Unfortunately, given the Arizona Education Association’s stated opposition to Empowerment Accounts, school choice advocates believe a lawsuit is inevitable. Fortunately for parents of special needs kids, it is clear the accounts will pass constitutional muster. In Cain v. Horne, an earlier voucher program for children with disabilities was struck down by the Arizona Supreme Court. The Court ruled that the voucher program was unconstitutional in part because parents could only use the funds in private schools.
“Arizona Empowerment Accounts differ from traditional voucher programs in important ways,” said Keller. “The program gives parents a wide full menu of educational options in which to choose to spend the funds. In that way, it is abundantly clear the program aids individuals—not institutions. And, with all constitutional choice programs, parents—and not the government—decide which school a child attends.”
“The Institute for Justice has defended school choice program nationwide every day since it was founded 20 years ago,” said Chip Mellor, the Institute’s president and general counsel. “As the nation’s leading legal advocates for school choice, we know when a program passes constitutional muster, and there is no doubt that if this program is challenged it will be upheld in the court of law. We are ready to stand once again with parents who desperately need this choice to ensure Arizona’s groundbreaking education savings accounts will be there for them and for their children.”

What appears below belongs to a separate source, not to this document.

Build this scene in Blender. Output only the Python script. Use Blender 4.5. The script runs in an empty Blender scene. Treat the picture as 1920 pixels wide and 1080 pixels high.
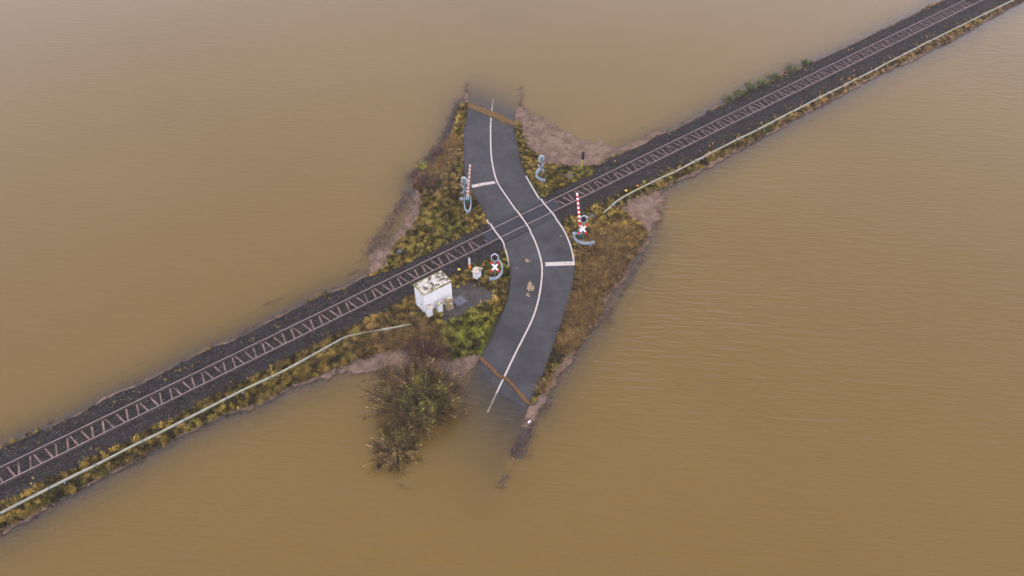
import bpy, math, random
import numpy as np
from mathutils import Vector, Matrix

# ------------------------------------------------------------------ camera, sky, sun
FPX = 1536.0                                  # focal length in pixels of a 1920 wide frame
TH = math.atan(1490 / FPX)                    # pitch below the horizon
CH = 52.4                                     # camera height above the flood water
YAW = math.atan2(0.60586406, 0.79556819)      # heading relative to the normal of the track
scene = bpy.context.scene
cam_d = bpy.data.cameras.new("camera")
cam = bpy.data.objects.new("camera", cam_d)
scene.collection.objects.link(cam)
cam_d.sensor_width = 36.0
cam_d.lens = FPX / 1920 * 36
cam_d.clip_end = 6000
cam.location = (0, 0, CH)
cam.rotation_euler = (math.pi / 2 - TH, 0, -YAW)
scene.camera = cam

SUN_EL, SUN_AZ = math.radians(52), math.radians(205)   # azimuth clockwise from +Y
world = bpy.data.worlds.new("World")
scene.world = world
world.use_nodes = True
wn = world.node_tree
wn.nodes.clear()
w_out = wn.nodes.new("ShaderNodeOutputWorld")
w_bg = wn.nodes.new("ShaderNodeBackground")
w_sky = wn.nodes.new("ShaderNodeTexSky")
w_sky.sky_type = 'NISHITA'
w_sky.sun_disc = False
w_sky.sun_elevation = SUN_EL
w_sky.sun_rotation = SUN_AZ
w_sky.dust_density = 3.0
w_hs = wn.nodes.new("ShaderNodeHueSaturation")
w_hs.inputs['Saturation'].default_value = 0.28
wn.links.new(w_sky.outputs[0], w_hs.inputs['Color'])
w_mix = wn.nodes.new("ShaderNodeMix"); w_mix.data_type = 'RGBA'      # closed grey cloud cover over the sky
w_mix.inputs['Factor'].default_value = 0.85
w_tc = wn.nodes.new("ShaderNodeTexCoord"); w_sep = wn.nodes.new("ShaderNodeSeparateXYZ")
w_ma = wn.nodes.new("ShaderNodeMath"); w_ma.operation = 'SUBTRACT'; w_ma.use_clamp = True; w_ma.inputs[0].default_value = 1.0
w_pw = wn.nodes.new("ShaderNodeMath"); w_pw.operation = 'POWER'; w_pw.inputs[1].default_value = 2.0
w_mad = wn.nodes.new("ShaderNodeMath"); w_mad.operation = 'MULTIPLY_ADD'; w_mad.inputs[1].default_value = 1.05; w_mad.inputs[2].default_value = 1.0
w_sc = wn.nodes.new("ShaderNodeVectorMath"); w_sc.operation = 'SCALE'; w_sc.inputs[0].default_value = (13.4, 12.8, 14.8)
wn.links.new(w_tc.outputs['Generated'], w_sep.inputs[0]); wn.links.new(w_sep.outputs['Z'], w_ma.inputs[1])
wn.links.new(w_ma.outputs[0], w_pw.inputs[0]); wn.links.new(w_pw.outputs[0], w_mad.inputs[0]); wn.links.new(w_mad.outputs[0], w_sc.inputs['Scale'])
wn.links.new(w_sc.outputs[0], w_mix.inputs['B'])                       # cloud cover, brighter towards the misty horizon
wn.links.new(w_hs.outputs[0], w_mix.inputs['A'])
wn.links.new(w_mix.outputs['Result'], w_bg.inputs[0])
w_bg.inputs[1].default_value = 0.12
wn.links.new(w_bg.outputs[0], w_out.inputs[0])

sun_d = bpy.data.lights.new("sun", 'SUN')
sun_d.energy = 0.9
sun_d.angle = math.radians(14)
sun_d.color = (1.0, 0.95, 0.88)
sun = bpy.data.objects.new("sun", sun_d)
scene.collection.objects.link(sun)
sv = Vector((math.sin(SUN_AZ) * math.cos(SUN_EL), math.cos(SUN_AZ) * math.cos(SUN_EL), math.sin(SUN_EL)))
sun.rotation_euler = sv.to_track_quat('Z', 'Y').to_euler()

scene.view_settings.view_transform = 'Standard'
scene.view_settings.look = 'None'
scene.view_settings.exposure = 0.0
scene.view_settings.gamma = 1.0

# ------------------------------------------------------------------ helpers
rng = np.random.default_rng(7)
rnd = random.Random(11)
C = scene.collection
_c, _s = math.cos(TH), math.sin(TH)
_cy, _sy = math.cos(-YAW), math.sin(-YAW)


def at(px, py, z=0.0):
    """ground point of the place seen at a photo pixel, for a surface of height z"""
    u, v = px - 960.0, 540.0 - py
    dx, dy, dz = u, v * _s + FPX * _c, v * _c - FPX * _s
    t = (z - CH) / dz
    x, y = dx * t, dy * t
    return np.array([x * _cy - y * _sy, x * _sy + y * _cy])


def hash2(ix, iy, seed):
    h = (ix.astype(np.int64) * 374761393 + iy.astype(np.int64) * 668265263 + seed * 2147483647) & 0xffffffff
    h = ((h ^ (h >> 13)) * 1274126177) & 0xffffffff
    h = (h ^ (h >> 16)) & 0xffffffff
    return h / 4294967295.0


def vnoise(x, y, seed=0):
    ix, iy = np.floor(x), np.floor(y)
    fx, fy = x - ix, y - iy
    fx, fy = fx * fx * (3 - 2 * fx), fy * fy * (3 - 2 * fy)
    a = hash2(ix, iy, seed); b = hash2(ix + 1, iy, seed)
    c = hash2(ix, iy + 1, seed); d = hash2(ix + 1, iy + 1, seed)
    return (a * (1 - fx) + b * fx) * (1 - fy) + (c * (1 - fx) + d * fx) * fy


def fbm(x, y, size, seed=0, octs=4):
    s = 0; amp = 0.5; tot = 0
    f = 1.0 / size
    for o in range(octs):
        s = s + amp * vnoise(x * f + 17.3 * o, y * f - 9.1 * o, seed + o); tot += amp
        amp *= 0.55; f *= 2.03
    return s / tot * 2 - 1


def seg_dist(P, poly, closed):
    poly = np.asarray(poly, float)
    A = poly if closed else poly[:-1]
    B = np.roll(poly, -1, 0) if closed else poly[1:]
    best = np.full(len(P), 1e9)
    for a, b in zip(A, B):
        ab = b - a
        L = ab @ ab + 1e-12
        t = np.clip(((P - a) @ ab) / L, 0, 1)
        d = P - a - t[:, None] * ab
        best = np.minimum(best, (d * d).sum(1))
    return np.sqrt(best)


def inside(P, poly):
    poly = np.asarray(poly, float)
    r = np.zeros(len(P), bool)
    x, y = P[:, 0], P[:, 1]
    B = np.roll(poly, -1, 0)
    for a, b in zip(poly, B):
        if a[1] == b[1]:
            continue
        c = ((a[1] > y) != (b[1] > y)) & (x < (b[0] - a[0]) * (y - a[1]) / (b[1] - a[1]) + a[0])
        r ^= c
    return r


def sdist(P, poly):
    d = seg_dist(P, poly, True)
    return np.where(inside(P, poly), d, -d)


def sm(a, b, x):
    t = np.clip((x - a) / (b - a), 0, 1)
    return t * t * (3 - 2 * t)


def resample(pts, step):
    pts = np.asarray(pts, float)
    # catmull-rom
    out = []
    n = len(pts)
    for i in range(n - 1):
        p0, p1, p2, p3 = pts[max(i - 1, 0)], pts[i], pts[i + 1], pts[min(i + 2, n - 1)]
        k = max(2, int(np.linalg.norm(p2 - p1) / step))
        for j in range(k):
            t = j / k
            out.append(0.5 * ((2 * p1) + (-p0 + p2) * t + (2 * p0 - 5 * p1 + 4 * p2 - p3) * t * t + (-p0 + 3 * p1 - 3 * p2 + p3) * t ** 3))
    out.append(pts[-1])
    return np.array(out)


# ------------------------------------------------------------------ the lie of the land
SHORE_PX = [(-700, 1165), (-60, 871), (0, 842), (50, 820), (105.5, 796.4), (150, 777), (194, 750.6), (239, 730), (264, 720), (400, 650), (431, 641.7),
  (462.5, 625), (487.5, 612.5), (525, 593.8), (566.7, 575), (583, 564.6), (616.7, 552), (645.8, 540.6), (670.8, 527), (700, 513),
  (722, 500), (727, 480), (736, 462), (752, 446), (770, 432), (782, 412), (786, 392), (784, 372), (774, 352), (786, 328), (806, 318), (820, 312),
  (826, 296), (841, 262.5), (847, 241.7), (855.4, 216.7), (866, 192), (878, 190), (884, 199), (922, 216.7), (953, 229), (967, 231),
  (971, 221), (980, 225), (985, 242), (984, 252), (987, 262), (997, 281), (1011.7, 292), (1024, 306), (1049, 307), (1070, 310), (1095, 313),
  (1114, 311), (1149, 296.6), (1173, 284), (1204, 271.7), (1229, 257), (1262.5, 244.6), (1291.7, 229), (1320.8, 215.4), (1350, 199.8),
  (1366.7, 190), (1400, 169.6), (1454, 146.7), (1496, 126), (1533, 114), (1583, 92), (1631, 68), (1679, 45), (1736, 16.4), (1773, 0),
  (1900, -60), (2300, -240),
  (2500, -250), (2000, -32), (1915.6, 6.6), (1883, 22), (1850, 39), (1784, 76.6), (1719, 107), (1653, 138), (1587.5, 173), (1543.8, 197), (1500, 219),
  (1454, 244.6), (1408, 269.6), (1371, 288), (1346, 303), (1280, 336), (1238, 356), (1205, 370), (1180, 379.5), (1166, 393), (1182, 406),
  (1202, 418.7), (1217, 432), (1211.7, 452), (1192, 477), (1181, 499.4), (1170, 521.7), (1153, 534), (1131, 563), (1125.6, 585.6),
  (1111.7, 610.6), (1092, 635.6), (1070, 662), (1064, 675), (1048, 697), (1026, 726), (1014, 754), (1002, 772), (992, 774),
  (989.7, 757), (969, 731), (943, 709), (919, 690), (901, 671), (895, 668), (862, 677), (840, 680), (815, 668), (790, 655), (760, 652), (731, 660),
  (705, 664), (687, 677), (668, 675), (650, 686), (625, 696), (604, 708), (579, 717), (550, 725), (480, 762), (433, 775.6), (389, 795), (333, 823), (292, 845),
  (250, 868.6), (205.6, 889), (167, 911.7), (125, 931), (91.7, 950.6), (50, 975.6), (0, 1000.6), (-80, 1042), (-500, 1260)]
SHORE = np.array([at(*p) for p in SHORE_PX])
LINE_B = (at(901, 671), at(990, 757))          # waterlines across the road
LINE_T = (at(878, 199), at(966, 231))
YT = 48.87                                     # centre of the track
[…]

The Institute for Justice has defended every one of Arizona’s private school choice programs on behalf of parents and children in the past 13-plus years. The Institute for Justice successfully defended Arizona’s Individual Tax Credit Program in the Arizona Supreme Court’s 1999 decision in Kotterman v. Killian, and again in the U.S. Supreme Court’s recent decision in Arizona Christian School Tuition Organization v. Winn. In addition, the Institute for Justice also represented families in Green v. Garriott, which resulted in an Arizona Court of Appeals decision upholding Arizona’s corporate scholarship tax credit program, and the parents and children who intervened in Cain v. Horne to defend Arizona’s now defunct Pupils with Disabilities Scholarship Program.